Saltando su qualcosa di più inerente ai videogiochi, è necessario analizzare velocemente l’E3, o meglio ancora la conferenza relativa ai prodotti Sony: complice l’arrivo ad ottobre di PlayStation VR, questo E3 è stato costellato da tanti sottotitoli che recitavano, ad ogni fine trailer, la dicitura anche su VR! Titoli come Resident Evil VII (del quale ci sarebbe da parlare per ore riguardo ad una possibile ed ennesima scelta errata, ma per ora tralasciamo) permetteranno di poter giocare il prodotto totalmente con il visore per la realtà virtuale, mentre giochi quali Final Fantasy XV e Call of Duty Infinite Warfare avranno delle piccole modalità dedicate alla VR. Sembra di essere tornati un po al periodo in cui il multiplayer veniva inserito in ogni singolo gioco: titoli che dedicavano il 90% delle risorse alla storyline si trovavano con una modalità multigiocatore pessima, quasi offensiva, capace di rovinare involontariamente un gioco. Ora, nel 2017, avremo la stessa cosa ma con la realtà virtuale, che probabilmente dilagherà contaminando ogni singolo videogame che uscirà negli anni a venire, fino a che poi, come successe per il multigiocatore, verrà compreso quanto non sempre ci sia bisogno di utilizzare una certa tecnologia, anche se di moda e chiacchierata.

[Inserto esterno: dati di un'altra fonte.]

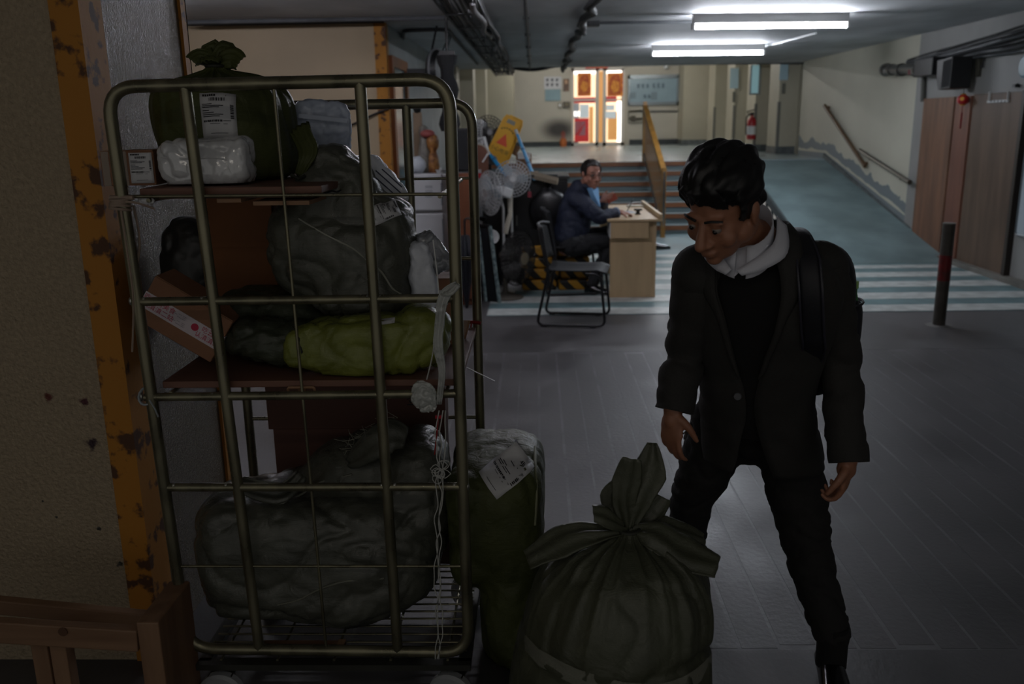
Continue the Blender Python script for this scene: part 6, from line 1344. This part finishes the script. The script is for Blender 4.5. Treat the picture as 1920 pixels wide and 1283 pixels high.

Va di certo spezzata una lancia in favore di alcuni studi di sviluppo che, con grinta e coraggio, riescono davvero a creare esperienze degne di questo nome: lo sembra Batman Arkham VR, titolo investigativo ben elaborato che trasla una componente del Cavaliere Oscuro, ovvero la sua fantastica abilità di detective, in un titolo dove potrete analizzare scene del delitto e spostarvi per Gotham City con lo scopo di catturare i cattivi; lo sembra anche The Climb, titolo Crytek che vi farà vivere l’esperienza di uno scalatore alle prese con cime che sembrano insormontabili. Come vedete i videogiochi, le applicazioni e i contenuti per la realtà virtuale, creati con criterio, esistono, e come avete potuto capire non sono di certo questi il problema che strazia la VR: purtroppo però, in una società dove è più importante mostrare di essere al passo con i tempi piuttosto che creare un’esperienza valida, si generano delle chimere come le già citate, capaci in casi estremi di rovinare una volta per tutte il nome della realtà virtuale. Probabilmente questo discorso risulterà , a molti, drastico, ma d’altronde non è abbastanza simile al mercato mobile? Esistono infatti milioni di applicazioni di alto livello in quell’ambito, che vengono comunque sovrastate dalla mole di software totali, capaci, in alcuni casi, di oscurarli seppur ben fatti, e si teme il terrore di rivivere la stessa esperienza anche nella VR. E pensare che basterebbe soltanto mettere un po di criterio alla base di ogni prodotto artistico e creativo: alla fine, la realtà virtuale non è di certo la panacea del 2016.